Other immense influences include Dorothy Dunnett, whose Chronicles of Lymond may be the Platonic form of historical fiction; Dan Simmons, whose Hyperion Cantos pushes space opera to its limits and beyond, and who introduced me to John Keats;  John Crowley, who in addition to writing the amazing Little, Big, is a wonderful teacher and a kind friend; Robin McKinley, Frank Herbert, Terry Pratchett, and a handful of others.  Recently, I’ve been reading more literary fiction, and John Steinbeck and Mikhail Bulgakov have joined the crew.

If I can wish for the impossible - I would have loved to meet Zelazny.  As for what we’d do... He fenced, and so do I (though I’m very much out of practice) so maybe a quick bout or two, then coffee and conversation, followed by an evening of gaming - I learned a few years back that he played tabletop roleplaying games (you know, the Dungeons & Dragons/GURPS/Vampire: The Masquerade type games), and I would love to see the kind of madness he would come up with given a system like Spirit of the Century or Spycraft.

A big THANK YOU to Max for answering all our questions. We wish you all kinds of success!

Say hi to him in the comments, and make sure to check out his website and Weronika's for more of their news. 


UPDATE 8/1/11: Max Gladstone has a two-book publishing deal for THREE PARTS DEAD and companion novel with TOR! Congratulations, Max! We knew it would happen! 

12 comments:

Lydia Kang said...

Congrats to Max, and thanks to you both for sharing his story!

Max Gladstone said...

Thanks, Lydia! It's a fun story to share.

Michelle McLean said...

awesome interview! So happy for you Max, congrats!!

Amparo Ortiz said...

YAY, Max! Congrats on all your current (and future) success! :)

Anonymous said...

Oh, I love the answer about Ganesha. What a perfect comparison. (My gut response is that an agent becomes the Virgil to your Dante, but that's not a divinity so much as devine comedia...)

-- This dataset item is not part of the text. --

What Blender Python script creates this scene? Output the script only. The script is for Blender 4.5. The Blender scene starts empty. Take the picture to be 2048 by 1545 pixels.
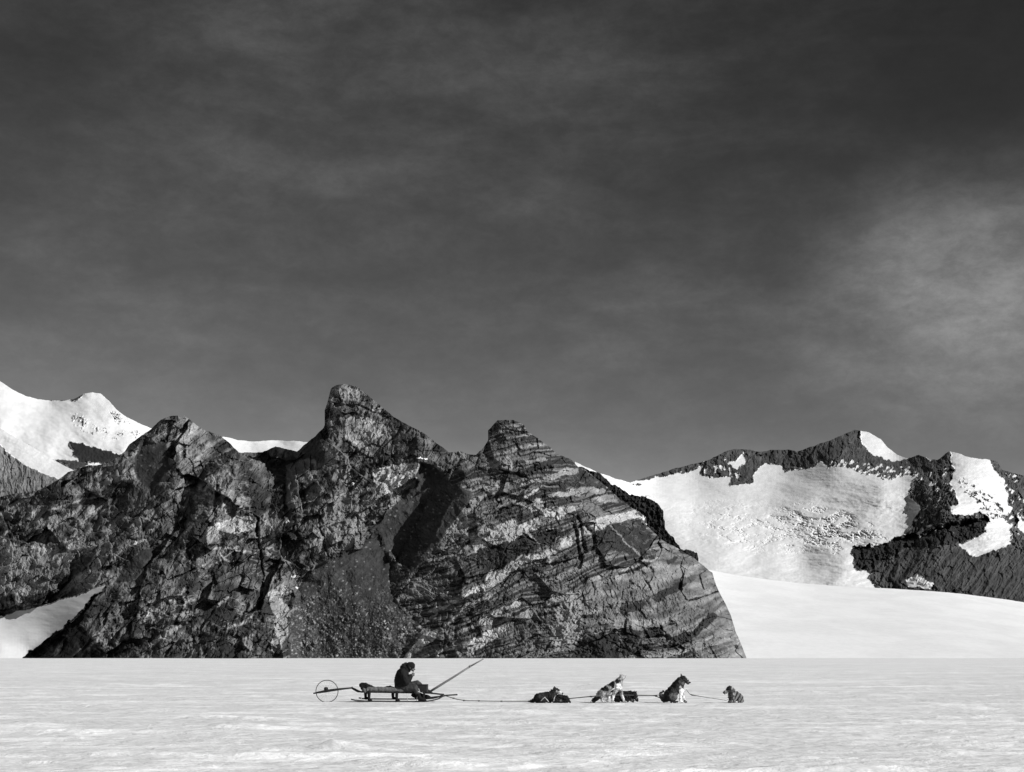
import bpy, bmesh, math, random
import numpy as np
from mathutils import Vector, Matrix
C = bpy.context.scene.collection
F, HY, CX, H = 3400.0, 1314.0, 1024.0, 1.28     # lens in px of a 2048 px frame, horizon row, camera height
random.seed(4)

# ---------------------------------------------------------------- camera, light, sky
cam = bpy.data.cameras.new('camera'); camo = bpy.data.objects.new('camera', cam); C.objects.link(camo)
camo.location = (0, 0, H); camo.rotation_euler = (math.radians(90), 0, 0)
cam.sensor_width = 36; cam.lens = F / 2048 * 36; cam.shift_y = (HY - 772.5) / 2048
cam.clip_start = 0.5; cam.clip_end = 60000
bpy.context.scene.camera = camo
SUN_EL, SUN_FRONT = 32.0, 26.0                   # degrees above the horizon; degrees from due right towards the camera
sd = Vector((math.cos(math.radians(SUN_EL)) * math.cos(math.radians(SUN_FRONT)),
             -math.cos(math.radians(SUN_EL)) * math.sin(math.radians(SUN_FRONT)), math.sin(math.radians(SUN_EL))))
sun = bpy.data.lights.new('sun', 'SUN'); sun.energy = 5.0; sun.angle = math.radians(0.5); sun.color = (1, 1, 1)
suno = bpy.data.objects.new('sun', sun); C.objects.link(suno)
suno.rotation_euler = sd.to_track_quat('Z', 'Y').to_euler()
sc = bpy.context.scene
sc.view_settings.view_transform = 'Standard'; sc.view_settings.look = 'None'
sc.view_settings.exposure = 0.0; sc.view_settings.gamma = 1

W = bpy.data.worlds.new('World'); sc.world = W; W.use_nodes = True
nt = W.node_tree; nt.nodes.clear()
def nd(t, **k):
    n = nt.nodes.new(t)
    for a, b in k.items():
        if hasattr(n, a): setattr(n, a, b)
        else: n.inputs[a].default_value = b
    return n
def lk(a, b): nt.links.new(a, b)
def math_n(op, a, b=None, clamp=False):
    n = nt.nodes.new('ShaderNodeMath'); n.operation = op; n.use_clamp = clamp
    for i, v in enumerate((a, b)):
        if v is None: continue
        if isinstance(v, (int, float)): n.inputs[i].default_value = v
        else: lk(v, n.inputs[i])
    return n.outputs[0]
def mapr(v, a, b, c, d, smooth=True):
    n = nt.nodes.new('ShaderNodeMapRange'); n.clamp = True
    if smooth: n.interpolation_type = 'SMOOTHSTEP'
    lk(v, n.inputs[0])
    for i, q in enumerate((a, b, c, d)): n.inputs[i + 1].default_value = q
    return n.outputs[0]
def noise_n(vec, scale, detail=5, rough=.5, dist=0, sc3=None, loc=(0, 0, 0), rot=(0, 0, 0)):
    m = nt.nodes.new('ShaderNodeMapping'); lk(vec, m.inputs[0])
    if sc3: m.inputs['Scale'].default_value = sc3
    m.inputs['Location'].default_value = loc; m.inputs['Rotation'].default_value = rot
    n = nt.nodes.new('ShaderNodeTexNoise'); lk(m.outputs[0], n.inputs['Vector'])
    n.inputs['Scale'].default_value = scale; n.inputs['Detail'].default_value = detail
    n.inputs['Roughness'].default_value = rough; n.inputs['Distortion'].default_value = dist
    return n.outputs[0]
sky = nd('ShaderNodeTexSky', sky_type='NISHITA', sun_disc=False, sun_elevation=math.radians(SUN_EL),
         sun_rotation=math.radians(90 + SUN_FRONT), altitude=1500, air_density=1.0, dust_density=0.6, ozone_density=1.0)
sep = nd('ShaderNodeSeparateColor'); lk(sky.outputs[0], sep.inputs[0])       # a red filter on black and white film
red = sep.outputs[0]
tc = nd('ShaderNodeTexCoord'); dirv = tc.outputs['Generated']
# thin high clouds laid out by direction in the sky
c1 = noise_n(dirv, 5.0, 6, .55, .4, (1.0, 1.0, 3.2), (3.1, .2, .4), (0, .12, 0))
c3 = noise_n(dirv, 60.0, 8, .75, .2, (1.0, 1.0, 1.6), (2.1, .4, .3), (0, .3, 0))
c2 = noise_n(dirv, 16.0, 6, .6, .3, (1.0, 1.0, 2.6), (1.1, 2.2, .9), (0, -.2, 0))
band = mapr(c1, .36, .68, 0, 1)
fine = math_n('MULTIPLY', mapr(c2, .3, .75, .7, 1.3), mapr(c3, .3, .7, .80, 1.20))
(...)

Many wishes for continued success, Max!

Becky Mahoney said...

This story sounds totally fascinating. I can't wait to read it one of these days! Congratulations!

Lindsay said...

Yay. Congratulations Max. :)

Katrina L. Lantz said...

I'll be getting in line to read your books, Max. LOVE the ideas behind them and the thought that goes into them. Congrats and good luck!

Max Gladstone said...

Thanks all! It was great to have this opportunity to talk about my work, and thank you also for giving me an excellent venue in which to pitch Weronika. I'll be in touch about future developments!